Puis, les Latins se faisant victorieux sur le froid (et ce fut là l’une des plus importantes premières victoires de l’Humanité de l’hémisphère nord, victoire qu’on a oubliée et qui pourtant est très proche de nous), le calendrier pompilien ajouta 50 jours à l’année. Les 354 (ou 355) jours de l’année, furent alors répartis sur douze mois, avec la création de ceux de janvier et février, placés après décembre. Janvier vient du nom du dieu Janus, le dieu aux deux visages, qui regarde vers le passé et le futur.

La réforme julienne mettra un terme à cette période de haute antiquité en extirpant définitivement les Hommes du rythme annuel naturel, pour donner le calendrier julien, comportant douze mois de 30 ou 31 jours (à l’exception toujours de février qui comptait 28 ou 29 jours. Février est le dernier mois, il s’adapte avec le reliquat).

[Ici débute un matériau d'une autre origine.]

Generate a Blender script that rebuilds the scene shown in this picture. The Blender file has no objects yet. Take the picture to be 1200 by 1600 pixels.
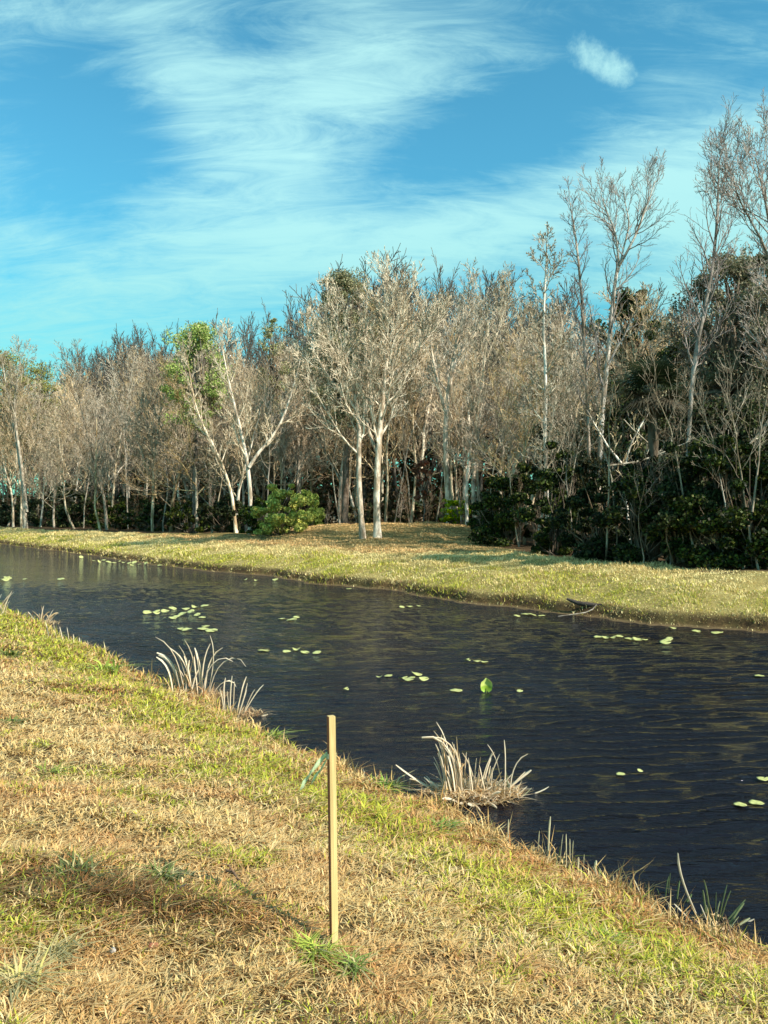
import bpy, math, random
import numpy as np
from mathutils import Vector
R = math.radians
SC = bpy.context.scene
COL = SC.collection
random.seed(7)
F = 1300.0; EYE = 2.6                       # photo focal length in photo pixels, eye height over the water

# ------------------------------------------------------------------ camera
cam = bpy.data.cameras.new("camera"); camo = bpy.data.objects.new("camera", cam); COL.objects.link(camo)
camo.location = (0, 0, EYE); camo.rotation_euler = (R(90), 0, 0)
cam.sensor_fit = 'VERTICAL'; cam.sensor_height = 24; cam.lens = 24*F/1600
cam.clip_start = 0.05; cam.clip_end = 3000
SC.camera = camo

# ------------------------------------------------------------------ light
SUN_EL, SUN_DIR = 38.0, (0.81, -0.586)       # horizontal direction towards the sun: right and behind the camera
sl = bpy.data.lights.new("sun", 'SUN'); sl.energy = 5.0; sl.angle = R(0.5); sl.color = (1.0, 0.91, 0.76)
so = bpy.data.objects.new("sun", sl); COL.objects.link(so)
sv = Vector((SUN_DIR[0]*math.cos(R(SUN_EL)), SUN_DIR[1]*math.cos(R(SUN_EL)), math.sin(R(SUN_EL))))
so.rotation_euler = sv.to_track_quat('Z', 'Y').to_euler()

# ------------------------------------------------------------------ node helpers
def newmat(name):
    m = bpy.data.materials.new(name); m.use_nodes = True
    nt = m.node_tree; b = nt.nodes['Principled BSDF']
    return m, nt, b
def nd(nt, typ, **kw):
    n = nt.nodes.new(typ)
    for k, v in kw.items():
        if k in n.inputs.keys() if hasattr(n.inputs, 'keys') else False: n.inputs[k].default_value = v
        else: setattr(n, k, v)
    return n
def mth(nt, op, a, b=None, c=None, clamp=False):
    n = nt.nodes.new('ShaderNodeMath'); n.operation = op; n.use_clamp = clamp
    for i, v in enumerate((a, b, c)):
        if v is None: continue
        if isinstance(v, (int, float)): n.inputs[i].default_value = v
        else: nt.links.new(v, n.inputs[i])
    return n.outputs[0]
def mixc(nt, f, a, b, mode='MIX'):
    n = nt.nodes.new('ShaderNodeMix'); n.data_type = 'RGBA'; n.blend_type = mode
    for s, v in ((n.inputs[0], f), (n.inputs[6], a), (n.inputs[7], b)):
        if isinstance(v, (int, float)): s.default_value = v
        elif isinstance(v, tuple): s.default_value = (*v, 1)
        else: nt.links.new(v, s)
    return n.outputs[2]
def noise(nt, vec, scale, detail=4, rough=.55, dist=0.0):
    n = nt.nodes.new('ShaderNodeTexNoise'); n.inputs['Scale'].default_value = scale
    n.inputs['Detail'].default_value = detail; n.inputs['Roughness'].default_value = rough; n.inputs['Distortion'].default_value = dist
    if vec is not None: nt.links.new(vec, n.inputs['Vector'])
    return n.outputs['Fac']
def ramp(nt, f, lo, hi):
    n = nt.nodes.new('ShaderNodeMapRange'); n.interpolation_type = 'SMOOTHSTEP'
    nt.links.new(f, n.inputs[0]); n.inputs[1].default_value = lo; n.inputs[2].default_value = hi
    return n.outputs[0]
def scaled(nt, vec, s, rot=(0, 0, 0), loc=(0, 0, 0)):
    n = nt.nodes.new('ShaderNodeMapping'); n.inputs['Scale'].default_value = s; n.inputs['Rotation'].default_value = rot
    n.inputs['Location'].default_value = loc; nt.links.new(vec, n.inputs['Vector']); return n.outputs[0]

# ------------------------------------------------------------------ sky
W = bpy.data.worlds.new("World"); SC.world = W; W.use_nodes = True
wt = W.node_tree; bg = wt.nodes['Background']; bg.inputs['Strength'].default_value = 0.12
sky = wt.nodes.new('ShaderNodeTexSky'); sky.sky_type = 'NISHITA'; sky.sun_disc = False
sky.sun_elevation = R(SUN_EL); sky.sun_rotation = math.atan2(SUN_DIR[0], SUN_DIR[1])
sky.air_density = 1.0; sky.dust_density = 0.3; sky.ozone_density = 2.0
tc = wt.nodes.new('ShaderNodeTexCoord'); gen = tc.outputs['Generated']
sep = wt.nodes.new('ShaderNodeSeparateXYZ'); wt.links.new(gen, sep.inputs[0])
zz = mth(wt, 'ADD', mth(wt, 'MAXIMUM', sep.outputs[2], 0.0), 0.34)
cmb = wt.nodes.new('ShaderNodeCombineXYZ')
wt.links.new(mth(wt, 'DIVIDE', sep.outputs[0], zz), cmb.inputs[0]); wt.links.new(mth(wt, 'DIVIDE', sep.outputs[1], zz), cmb.inputs[1])
pl = cmb.outputs[0]
def sdir(px, py):
    return Vector(((px-600)/F, 1, (800-py)/F)).normalized()
def blob(px, py, r0, r1, sx=1.0, sy=1.0, ang=0.0):      # soft spot round a compass direction of the sky
    d = sdir(px, py)
    m = wt.nodes.new('ShaderNodeVectorMath'); m.operation = 'SUBTRACT'; wt.links.new(gen, m.inputs[0]); m.inputs[1].default_value = d
    v = scaled(wt, m.outputs[0], (1, 1, 1), rot=(0, ang, 0))
    v = scaled(wt, v, (1/sx, 1, 1/sy))
    l = wt.nodes.new('ShaderNodeVectorMath'); l.operation = 'LENGTH'; wt.links.new(v, l.inputs[0])
    return mth(wt, 'SUBTRACT', 1.0, ramp(wt, l.outputs['Value'], r0, r1))
wisp = noise(wt, scaled(wt, pl, (1.1, 3.4, 1), rot=(0, 0, R(32))), 1.5, 9, .64, .8)
fine = noise(wt, scaled(wt, pl, (2.2, 7.5, 1), rot=(0, 0, R(52))), 2.2, 9, .70, 1.0)
big = noise(wt, pl, 1.4, 3, .5, .3)
cv = mth(wt, 'ADD', mth(wt, 'MULTIPLY', wisp, .60), mth(wt, 'MULTIPLY', fine, .72))
cv = mth(wt, 'ADD', cv, mth(wt, 'MULTIPLY', mth(wt, 'SUBTRACT', big, .5), .35))
for (px, py, r0, r1, sx, sy, an, k) in [
        (120, 195, .02, .13, 1.1, .85, 0, -.34), (760, 215, .0, .15, 1.7, .6, .35, -.30), (1000, 110, .0, .30, 1.3, .7, .2, -.26),
        (350, 50, .0, .12, 1.6, .6, 0, -.16), (50, 325, .0, .10, 1.5, .6, -.1, -.17), (110, 470, 0, .22, 1.6, .6, 0, .03), (400, 300, 0, .2, 1.6, .9, .3, .08), (30, 240, 0, .1, .6, 1.2, 0, .1), (250, 90, 0, .12, 1, .8, .6, .1),
        (330, 160, .0, .16, .6, 1.5, .5, .07), (520, 170, .0, .17, .6, 1.3, -.5, .08), (760, 90, .0, .13, 1.5, .5, .2, .14),
        (640, 370, .0, .17, 2.2, .5, .1, .17), (1090, 290, .0, .15, 1.2, 1.5, .3, .34), (900, 330, .0, .2, 1.8, .45, .12, .14), (880, 150, .0, .12, 1.6, .4, -.1, .08), (40, 80, 0, .10, 1, 1, 0, .08), (130, 400, 0, .12, 2, .5, 0, .08)]:
    cv = mth(wt, 'ADD', cv, mth(wt, 'MULTIPLY', blob(px, py, r0, r1, sx, sy, an), k))
cov = mth(wt, 'MULTIPLY', ramp(wt, cv, .40, .98), .80)
pn = noise(wt, gen, 22, 6, .65)
puff = blob(942, 98, .0, .062, 1.15, .45, -.42)
puff = mth(wt, 'MULTIPLY', ramp(wt, mth(wt, 'ADD', puff, mth(wt, 'MULTIPLY', mth(wt, 'SUBTRACT', pn, .5), 1.8)), .35, 1.15), .8)
cov = mth(wt, 'MAXIMUM', cov, puff)
tint = mixc(wt, 1.0, sky.outputs[0], (.42, 1.12, 1.05), 'MULTIPLY')
low = mth(wt, 'SUBTRACT', 1.0, ramp(wt, sep.outputs[2], .08, .42))
tint = mixc(wt, low, tint, mixc(wt, 1.0, sky.outputs[0], (.24, .90, .72), 'MULTIPLY'))
cc = mixc(wt, low, (3.3, 5.7, 5.5), (2.0, 4.5, 4.2))
skyc = mixc(wt, cov, tint, cc)
wt.links.new(skyc, bg.inputs['Color'])

# ------------------------------------------------------------------ view
SC.view_settings.view_transform = 'Standard'; SC.view_settings.look = 'None'
SC.view_settings.exposure = 0.62; SC.view_settings.gamma = 1.0
SC.render.engine = 'CYCLES'
SC.cycles.max_bounces = 6; SC.cycles.transparent_max_bounces = 6; SC.cycles.use_adaptive_sampling = True
SC.cycles.adaptive_threshold = 0.02

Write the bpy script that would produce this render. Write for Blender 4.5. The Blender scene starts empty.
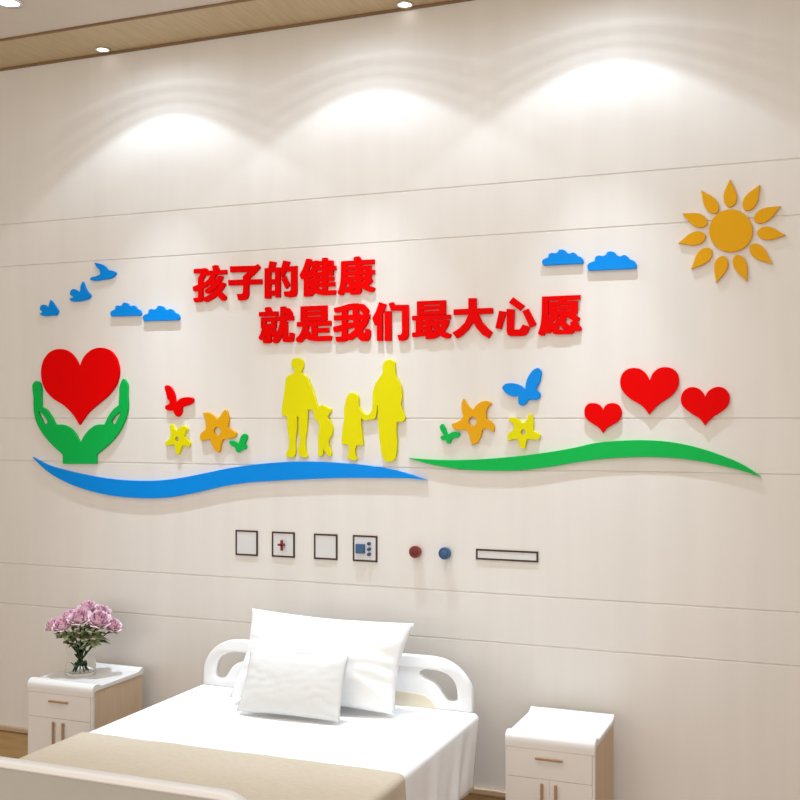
import bpy, bmesh, math, random
from mathutils import Vector, Matrix, noise

R = math.radians
scene = bpy.context.scene
COL = scene.collection

# ---------------------------------------------------------------- camera
D = 4.70                      # camera distance from the decorated wall (the wall is y = 0)
cam_data = bpy.data.cameras.new('camera')
cam = bpy.data.objects.new('camera', cam_data)
COL.objects.link(cam)
cam.location = (0, -D, 1.833)
cam.rotation_euler = (R(90), 0, R(21.874))
cam_data.sensor_width = 36
cam_data.lens = 36 * 1091 / 800
cam_data.shift_y = 18.4 / 800
cam_data.clip_start = 0.05
scene.camera = cam

# ---------------------------------------------------------------- light
scene.view_settings.view_transform = 'Standard'
scene.view_settings.look = 'None'
scene.view_settings.gamma = 1
scene.view_settings.use_curve_mapping = False
scene.view_settings.exposure = 0.0

world = bpy.data.worlds.new('world')
scene.world = world
world.use_nodes = True
world.node_tree.nodes['Background'].inputs[0].default_value = (1.0, 0.96, 0.88, 1)
world.node_tree.nodes['Background'].inputs[1].default_value = AMBIENT = 0.47


def area(name, loc, rot, sx, sy, power, color):
    l = bpy.data.lights.new(name, 'AREA')
    l.shape = 'RECTANGLE'
    l.size = sx
    l.size_y = sy
    l.energy = power
    l.color = color
    o = bpy.data.objects.new(name, l)
    o.location = loc
    o.rotation_euler = rot
    COL.objects.link(o)
    return o


area('ceiling_panel_light', (-1.6, -2.15, 3.68), (0, 0, 0), 2.6, 1.6, 30, (1.0, 0.985, 0.975))


area('front_fill_light', (-1.8, -6.4, 1.95), (R(90), 0, 0), 8.5, 3.1, 157, (1.0, 0.905, 0.785))  # unseen soft fill added behind the camera to brighten wall and furniture fronts


def wall_washer(x, y, z, power):
    """recessed spot whose reflector gives a wide cone with faint rings outside it"""
    l = bpy.data.lights.new('wall_washer_light', 'POINT')
    l.energy = power
    l.color = (0.74, 0.87, 1.0)
    l.shadow_soft_size = 0.018
    l.use_nodes = True
    nt = l.node_tree
    em = nt.nodes['Emission']
    tc = nt.nodes.new('ShaderNodeTexCoord')
    sp = nt.nodes.new('ShaderNodeSeparateXYZ')
    ab = nt.nodes.new('ShaderNodeMath')
    ab.operation = 'MULTIPLY'
    ab.inputs[1].default_value = LAMP_SIGN
    ac = nt.nodes.new('ShaderNodeMath')
    ac.operation = 'ARCCOSINE'
    mr = nt.nodes.new('ShaderNodeMath')
    mr.operation = 'DIVIDE'
    mr.inputs[1].default_value = R(90)
    rp = nt.nodes.new('ShaderNodeValToRGB')
    cr = rp.color_ramp
    cr.interpolation = 'LINEAR'
    pts = [(0, 1.0), (8, .90), (12, .76), (16, .52), (20, .25), (28, .065), (37, .060), (45, .076), (51, .078), (53.2, .045), (55, .022), (57.2, .032), (59, .018),
           (61.4, .016), (62.6, .026), (64, .015), (69, .014), (70.2, .023), (71.4, .014), (76, .009), (84, .002), (90, .0)]
    while len(cr.elements) < len(pts):
        cr.elements.new(0.5)
    for e, (a, v) in zip(cr.elements, pts):
        e.position = a / 90
        e.color = (v, v, v, 1)
    nt.links.new(tc.outputs['Normal'], sp.inputs[0])
    nt.links.new(sp.outputs['Z'], ab.inputs[0])
    nt.links.new(ab.outputs[0], ac.inputs[0])
    nt.links.new(ac.outputs[0], mr.inputs[0])
    nt.links.new(mr.outputs[0], rp.inputs[0])
    nt.links.new(rp.outputs[0], em.inputs['Strength'])
    o = bpy.data.objects.new('wall_washer_light', l)
    o.location = (x, y, z)
    COL.objects.link(o)


LAMP_SIGN = -1.0
for wx in (-3.155, -2.035, -0.92):
    wall_washer(wx, -0.43, 3.69, 298 if wx != -2.035 else 262)


# ---------------------------------------------------------------- materials
def lin(c):
    return tuple(((v / 255) / 12.92 if v <= 10 else ((v / 255 + .055) / 1.055) ** 2.4) for v in c) + (1,)


def mat(name, color, rough=0.5, spec=0.5, metal=0.0, noise_amt=0.0, noise_scale=8.0, bump=0.0, bump_scale=200.0, stretch=None,
        color2=None, coat=0.0, emit=None, trans=0.0, sheen=0.0):
    m = bpy.data.materials.new(name)
    m.use_nodes = True
    nt = m.node_tree
    b = nt.nodes['Principled BSDF']
    b.inputs['Base Color'].default_value = color
    b.inputs['Roughness'].default_value = rough
    b.inputs['Specular IOR Level'].default_value = spec
    b.inputs['Metallic'].default_value = metal
    b.inputs['Coat Weight'].default_value = coat
    b.inputs['Transmission Weight'].default_value = trans
    b.inputs['Sheen Weight'].default_value = sheen
    if emit:
        b.inputs['Emission Color'].default_value = emit[0]
        b.inputs['Emission Strength'].default_value = emit[1]
    if noise_amt or bump or color2:
        tc = nt.nodes.new('ShaderNodeTexCoord')
        mp = nt.nodes.new('ShaderNodeMapping')
        if stretch:
            mp.inputs['Scale'].default_value = stretch
        nt.links.new(tc.outputs['Object'], mp.inputs[0])
    if noise_amt or color2:
        n = nt.nodes.new('ShaderNodeTexNoise')
        n.inputs['Scale'].default_value = noise_scale
        n.inputs['Detail'].default_value = 5
        nt.links.new(mp.outputs[0], n.inputs['Vector'])
        mx = nt.nodes.new('ShaderNodeMix')
        mx.data_type = 'RGBA'
        c2 = color2 if color2 else tuple(v * (1 - noise_amt) for v in color[:3]) + (1,)
        mx.inputs[6].default_value = color
        mx.inputs[7].default_value = c2
        rg = nt.nodes.new('ShaderNodeMapRange')
        rg.inputs[1].default_value = .35
        rg.inputs[2].default_value = .65
        nt.links.new(n.outputs['Fac'], rg.inputs[0])
        nt.links.new(rg.outputs[0], mx.inputs[0])
        nt.links.new(mx.outputs[2], b.inputs['Base Color'])
    if bump:
        n2 = nt.nodes.new('ShaderNodeTexNoise')
        n2.inputs['Scale'].default_value = bump_scale
        n2.inputs['Detail'].default_value = 3
        nt.links.new(mp.outputs[0], n2.inputs['Vector'])
        bp = nt.nodes.new('ShaderNodeBump')
        bp.inputs['Strength'].default_value = bump
        bp.inputs['Distance'].default_value = .002
        nt.links.new(n2.outputs['Fac'], bp.inputs['Height'])
        nt.links.new(bp.outputs[0], b.inputs['Normal'])
    return m


M = {}
M['wall'] = mat('cream_wall_panel', (.755, .725, .685, 1), .6, .2, noise_amt=.035, noise_scale=3, stretch=(3, 3, .25))
M['ceiling'] = mat('ceiling_paint', (.74, .68, .60, 1), .8, .2, noise_amt=.02)
M['wood_soffit'] = mat('light_oak_veneer', (.62, .50, .31, 1), .45, .3, color2=(.54, .42, .25, 1), noise_scale=6, stretch=(14, .8, 2))
M['trim'] = mat('brown_wood_trim', (.26, .155, .075, 1), .45, .35, noise_amt=.2, noise_scale=10, stretch=(.5, 6, 6))
M['baseboard'] = mat('oak_baseboard', (.50, .355, .17, 1), .45, .35, color2=(.43, .29, .13, 1), noise_scale=5, stretch=(1, 6, 12))
M['ledge'] = mat('baseboard_ledge_wood', (.55, .40, .27, 1), .45, .35, noise_amt=.1, noise_scale=6, stretch=(.5, 6, 6))
M['floor'] = mat('brown_floor_planks', (.30, .15, .07, 1), .35, .4, color2=(.22, .105, .045, 1), noise_scale=4, stretch=(1, 10, 1))
M['red'] = mat('red_acrylic', (.74, .0, .0, 1), .45, .04)
M['blue'] = mat('blue_acrylic', (.0, .245, .76, 1), .4, .1)
M['green'] = mat('green_acrylic', (.002, .43, .07, 1), .4, .1)
M['yellow'] = mat('yellow_acrylic', (.70, .645, .0, 1), .4, .1)
M['orange'] = mat('orange_acrylic', (.72, .36, .004, 1), .4, .1)
M['plastic'] = mat('white_plastic', (.81, .815, .82, 1), .3, .45)
M['white_gloss'] = mat('white_gloss_laminate', (.80, .79, .78, 1), .22, .5)
M['front_white'] = mat('pale_grey_laminate', (.80, .785, .77, 1), .4, .35)
M['side_wood'] = mat('pale_beech_side', (.67, .52, .37, 1), .5, .3, color2=(.62, .47, .325, 1), noise_scale=5, stretch=(6, 6, .6))
M['handle_wood'] = mat('tan_wood_handle', (.42, .255, .14, 1), .45, .4, noise_amt=.1)
M['foot_panel'] = mat('taupe_footboard_panel', (.48, .47, .43, 1), .55, .3, noise_amt=.04, noise_scale=5)
M['head_panel'] = mat('cream_headboard_panel', (.76, .68, .53, 1), .5, .3, noise_amt=.05, noise_scale=5)
M['sheet'] = mat('white_cotton_sheet', (.88, .88, .88, 1), .9, .1, bump=.15, bump_scale=350, sheen=.1)
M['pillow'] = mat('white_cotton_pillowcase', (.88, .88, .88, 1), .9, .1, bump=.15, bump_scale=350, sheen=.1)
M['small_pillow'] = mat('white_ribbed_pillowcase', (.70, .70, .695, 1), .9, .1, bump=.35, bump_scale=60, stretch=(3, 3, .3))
M['blanket'] = mat('beige_linen_blanket', (.68, .605, .49, 1), .95, .05, color2=(.62, .545, .43, 1), noise_scale=60, stretch=(.6, 4, 4), bump=.5, bump_scale=220)
M['mattress'] = mat('mattress_cover', (.7, .68, .65, 1), .9, .1, noise_amt=.03)
M['metal'] = mat('grey_painted_steel', (.55, .55, .55, 1), .4, .5, metal=.3)
M['rubber'] = mat('black_rubber', (.02, .02, .02, 1), .7, .2)
M['frame_brown'] = mat('dark_brown_frame', (.045, .02, .012, 1), .4, .4)
M['plate'] = mat('pale_grey_plate', (.66, .66, .66, 1), .4, .4)
M['dull_red'] = mat('dull_red_plastic', (.22, .016, .012, 1), .35, .45)
M['dark_red'] = mat('dark_red_centre', (.13, .006, .006, 1), .35, .45)
M['navy'] = mat('steel_blue_plastic', (.028, .09, .21, 1), .35, .45)
M['navy_dark'] = mat('dark_blue_rim', (.015, .05, .14, 1), .35, .45)
M['chrome'] = mat('polished_chrome', (.75, .74, .72, 1), .15, .5, metal=1)
M['lens'] = mat('lamp_lens', (1, .98, .95, 1), .4, .3, emit=((1, .97, .92, 1), 2.2))
M['dark_gap'] = mat('dark_reflector', (.03, .025, .02, 1), .5, .3)
M['petal'] = mat('mauve_rose_petal', (.70, .42, .53, 1), .6, .2, color2=(.86, .70, .74, 1), noise_scale=28)
M['petal_dark'] = mat('rose_heart_petal', (.56, .26, .38, 1), .6, .2, color2=(.76, .50, .60, 1), noise_scale=28)
M['stem'] = mat('dark_green_stem', (.03, .075, .018, 1), .5, .3, noise_amt=.2, noise_scale=30)
M['leaf'] = mat('rose_leaf', (.14, .20, .06, 1), .5, .3, color2=(.52, .56, .34, 1), noise_scale=18)
g = bpy.data.materials.new('clear_glass')
g.use_nodes = True
gb = g.node_tree.nodes['Principled BSDF']
gb.inputs['Base Color'].default_value = (.97, .99, .98, 1)
gb.inputs['Roughness'].default_value = .0
gb.inputs['IOR'].default_value = 1.18
gb.inputs['Transmission Weight'].default_value = 1
M['glass'] = g


# ---------------------------------------------------------------- helpers
def link(name, me, m=None, parent=None, smooth=False):
    o = bpy.data.objects.new(name, me)
    if m and not me.materials:
        me.materials.append(m)
    COL.objects.link(o)
    if parent:
        o.parent = parent
    if smooth:
        for p in me.polygons:
            p.use_smooth = True
    return o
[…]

Reste le souvenir impérissable d’une période d’endormissement qui est proche de l’hibernation animale.

Dès lors, en sortir était un moment d’agitation formidable ! On avait cogité durant la nuit hivernale sur ce qu’on ferait au redoux, sur les nouvelles semences qu’on planterait, sur la fille qu’on marierait, on avait fait des plans. Voilà pourquoi le début du mois de mars était marqué par des vœux réciproques.

On comprend ainsi pourquoi les vœux de nouvelle bonne année sont envoyés plutôt en janvier dans le sud de l’Europe, France y compris, tandis que les Américains et les Anglais les envoient en décembre, usage fâcheux qui tend à se répandre. Les Anglo-Saxons sont plus éloignés de l’antiquité, cela se sent d’ailleurs jusque dans l’étymologie.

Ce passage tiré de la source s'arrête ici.